As the Nigerian army rescues more and more women from captivity from the Islamic jihadist group Boko Haram, abortion-rights groups have swooped in, seeking to instrumentalize the crisis to advance their agenda of abortion and population control.
Since abortion is illegal in most of Nigeria, except to save the pregnant woman’s life, abortion rights advocates view the present crisis as a perfect opportunity to push Nigeria to change those laws, using the violated women as an excuse.
Serra Sippel, for instance, president of the Center for Health and Gender Equity, suggests that the U.S. government and NGOs could “put pressure on the Nigerian government to bring its laws into accord with the Maputo Protocol and offer resources for rape survivors to obtain a full range of reproductive health care services,” including abortion.
The Maputo Protocol is an African Union treaty instrument that calls for the legalization of abortion for any woman at any point in pregnancy, even in the ninth month.

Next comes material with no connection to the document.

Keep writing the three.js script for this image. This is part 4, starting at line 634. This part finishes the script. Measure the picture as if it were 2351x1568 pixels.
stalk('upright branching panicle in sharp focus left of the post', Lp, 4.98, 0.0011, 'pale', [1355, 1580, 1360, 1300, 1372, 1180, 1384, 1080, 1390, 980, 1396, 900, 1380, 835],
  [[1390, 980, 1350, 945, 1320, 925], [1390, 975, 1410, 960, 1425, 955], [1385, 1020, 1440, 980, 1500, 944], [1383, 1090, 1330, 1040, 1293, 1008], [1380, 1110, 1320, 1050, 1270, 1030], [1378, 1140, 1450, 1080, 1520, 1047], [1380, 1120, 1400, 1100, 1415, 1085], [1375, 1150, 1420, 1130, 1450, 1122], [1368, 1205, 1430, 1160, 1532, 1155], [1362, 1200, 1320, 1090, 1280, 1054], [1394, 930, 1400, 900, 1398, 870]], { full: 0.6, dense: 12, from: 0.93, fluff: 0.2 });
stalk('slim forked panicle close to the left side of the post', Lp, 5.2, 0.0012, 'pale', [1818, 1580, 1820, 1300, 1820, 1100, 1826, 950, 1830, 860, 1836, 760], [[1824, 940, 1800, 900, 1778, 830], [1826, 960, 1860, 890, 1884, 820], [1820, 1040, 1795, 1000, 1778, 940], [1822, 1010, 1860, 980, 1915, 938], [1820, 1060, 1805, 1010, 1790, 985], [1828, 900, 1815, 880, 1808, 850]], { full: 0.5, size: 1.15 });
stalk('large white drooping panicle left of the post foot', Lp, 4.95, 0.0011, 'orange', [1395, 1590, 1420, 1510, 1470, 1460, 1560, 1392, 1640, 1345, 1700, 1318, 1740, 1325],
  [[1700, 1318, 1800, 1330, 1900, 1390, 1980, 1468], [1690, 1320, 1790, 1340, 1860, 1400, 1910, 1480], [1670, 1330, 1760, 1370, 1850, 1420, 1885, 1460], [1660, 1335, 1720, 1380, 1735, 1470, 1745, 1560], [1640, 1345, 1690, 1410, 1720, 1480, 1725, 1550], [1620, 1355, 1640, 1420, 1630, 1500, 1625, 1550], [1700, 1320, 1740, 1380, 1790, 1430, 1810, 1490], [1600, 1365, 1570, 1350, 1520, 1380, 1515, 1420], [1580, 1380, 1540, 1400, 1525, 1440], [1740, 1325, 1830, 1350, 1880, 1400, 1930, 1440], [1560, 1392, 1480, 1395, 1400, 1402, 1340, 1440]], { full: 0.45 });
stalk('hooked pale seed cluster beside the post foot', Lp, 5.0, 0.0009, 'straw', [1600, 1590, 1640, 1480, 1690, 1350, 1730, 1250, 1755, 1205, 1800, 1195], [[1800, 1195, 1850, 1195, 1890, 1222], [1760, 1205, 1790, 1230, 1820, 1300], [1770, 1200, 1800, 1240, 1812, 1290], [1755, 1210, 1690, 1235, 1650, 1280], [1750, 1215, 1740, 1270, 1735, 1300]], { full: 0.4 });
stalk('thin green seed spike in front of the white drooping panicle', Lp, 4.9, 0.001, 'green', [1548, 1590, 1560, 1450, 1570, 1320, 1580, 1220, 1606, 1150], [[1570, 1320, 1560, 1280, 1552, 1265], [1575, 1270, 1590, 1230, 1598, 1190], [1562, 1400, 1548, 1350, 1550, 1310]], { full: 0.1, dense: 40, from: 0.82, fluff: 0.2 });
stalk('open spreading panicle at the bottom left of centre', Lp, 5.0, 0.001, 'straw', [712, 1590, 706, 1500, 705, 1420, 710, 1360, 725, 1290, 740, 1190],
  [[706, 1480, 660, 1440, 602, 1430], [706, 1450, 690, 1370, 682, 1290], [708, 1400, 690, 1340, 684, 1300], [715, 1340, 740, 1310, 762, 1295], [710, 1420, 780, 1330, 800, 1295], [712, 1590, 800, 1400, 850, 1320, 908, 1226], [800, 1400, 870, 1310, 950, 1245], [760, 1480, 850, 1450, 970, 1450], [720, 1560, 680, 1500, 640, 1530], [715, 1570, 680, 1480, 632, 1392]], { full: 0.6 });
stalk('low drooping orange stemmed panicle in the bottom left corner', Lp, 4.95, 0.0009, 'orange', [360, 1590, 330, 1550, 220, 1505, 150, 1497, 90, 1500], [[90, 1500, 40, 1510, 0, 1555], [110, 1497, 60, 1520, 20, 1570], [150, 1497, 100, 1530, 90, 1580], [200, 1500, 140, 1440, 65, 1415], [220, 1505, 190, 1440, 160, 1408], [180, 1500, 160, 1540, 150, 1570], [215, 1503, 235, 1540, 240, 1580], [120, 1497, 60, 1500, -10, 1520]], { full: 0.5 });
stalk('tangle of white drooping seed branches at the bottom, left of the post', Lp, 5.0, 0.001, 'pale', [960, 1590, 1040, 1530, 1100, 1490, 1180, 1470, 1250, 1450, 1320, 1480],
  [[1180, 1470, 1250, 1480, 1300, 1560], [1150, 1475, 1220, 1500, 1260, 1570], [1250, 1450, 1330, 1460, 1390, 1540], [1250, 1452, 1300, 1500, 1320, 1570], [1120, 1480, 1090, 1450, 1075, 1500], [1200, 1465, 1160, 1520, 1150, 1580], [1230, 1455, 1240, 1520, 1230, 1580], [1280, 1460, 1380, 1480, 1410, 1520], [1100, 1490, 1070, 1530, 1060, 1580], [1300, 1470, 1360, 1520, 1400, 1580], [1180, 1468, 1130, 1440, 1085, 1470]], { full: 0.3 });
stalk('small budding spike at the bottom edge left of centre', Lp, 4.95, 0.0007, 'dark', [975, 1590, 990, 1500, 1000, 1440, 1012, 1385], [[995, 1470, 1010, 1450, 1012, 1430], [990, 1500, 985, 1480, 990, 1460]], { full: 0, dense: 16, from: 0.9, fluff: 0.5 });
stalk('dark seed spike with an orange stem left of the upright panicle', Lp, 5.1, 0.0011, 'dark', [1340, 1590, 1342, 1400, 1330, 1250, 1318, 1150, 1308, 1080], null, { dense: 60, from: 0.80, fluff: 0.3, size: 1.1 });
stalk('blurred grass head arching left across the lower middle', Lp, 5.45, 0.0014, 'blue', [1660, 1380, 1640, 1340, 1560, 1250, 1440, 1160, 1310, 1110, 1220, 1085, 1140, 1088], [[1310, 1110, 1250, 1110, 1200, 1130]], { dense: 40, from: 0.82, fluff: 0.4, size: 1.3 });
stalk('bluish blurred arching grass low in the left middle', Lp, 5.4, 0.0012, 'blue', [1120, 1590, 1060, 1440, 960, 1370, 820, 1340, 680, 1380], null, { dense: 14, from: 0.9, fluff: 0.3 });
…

Writing for Cosmopolitan, abortion-rights advocate Jill Filipovic laments the lack of “public pressure by high-profile NGOs or governments to push the Nigerian government to allow abortion services for rape survivors.”
The Nigerian newspaper Vanguard reported that of the women and girls rescued by the Nigerian Army, as many as 214 are pregnant.
Though Nigeria has already lost 13,000 innocent civilian lives to the violence of Boko Haram, the United Nations Population Fund (UNFPA) and other abortion advocates see an opportunity to reduce the population still further by aborting the children now being carried by victims of Islamist sexual violence.
Although Nigeria has one of the highest maternal mortality rates in the world, with women there facing a 1 in 13 chance of dying while pregnant or in childbirth, abortion activists would rather eliminate maternity than work to make it safer.
Answering violence with violence seems second nature to groups like UNFPA, which also has given millions of dollars to support China’s population control policies. Fortunately, there are others who see this tragic irony for what it is.
The Anglican Bishop of the Diocese of Lagos West, the Rev. James Olusola Odedeji, has condemned calls for abortion to be carried out on the pregnant girls recently released from Boko Haram captivity.
The Catholic Bishop Emmanuel Badejo also denounced the Obama administration for failing to come to the aid of Nigeria because of its refusal to change its laws, including its stance on abortion.
“The United States actually said it would help Nigeria with Boko Haram only if we modify our laws concerning homosexuality, family planning, and birth control,” he said.
The UNFPA lost funding under President George W. Bush, but funding was restored under President Barack Obama.
The Society for the Protection of Unborn Children (SPUC), a pro-life association with an outreach to Africa, said it was disturbed by the presence of the United Nations Population Fund claiming to offer “counseling” to the freed women who are pregnant.
“UNFPA,” SPUC said in a statement, “is one of the leading international groups promoting abortion in the developing world. It is sending huge numbers of reproductive health kits to displacement camps in Nigeria where women rescued from Boko Haram have been taken.”
The group said it fears “that these emotionally vulnerable, malnourished women will be pressured into aborting their babies.”
In a bizarre twist, some abortion activists have complained that if women are not helped to abort their children, they may do harm to them later.
Ratidzai Ndhlovu, a UNFPA representative, said that she heard a report of “at least one young girl who gave birth to the baby of her Boko Haram rapist and wanted nothing to do with the child; counselors, fearing she may harm the baby or herself, removed the child from her care and placed it in an orphanage.”
As heartwrenching as this story is, to advocate immediate lethal harm as a remedy for avoiding possible future harm seems to defy logic.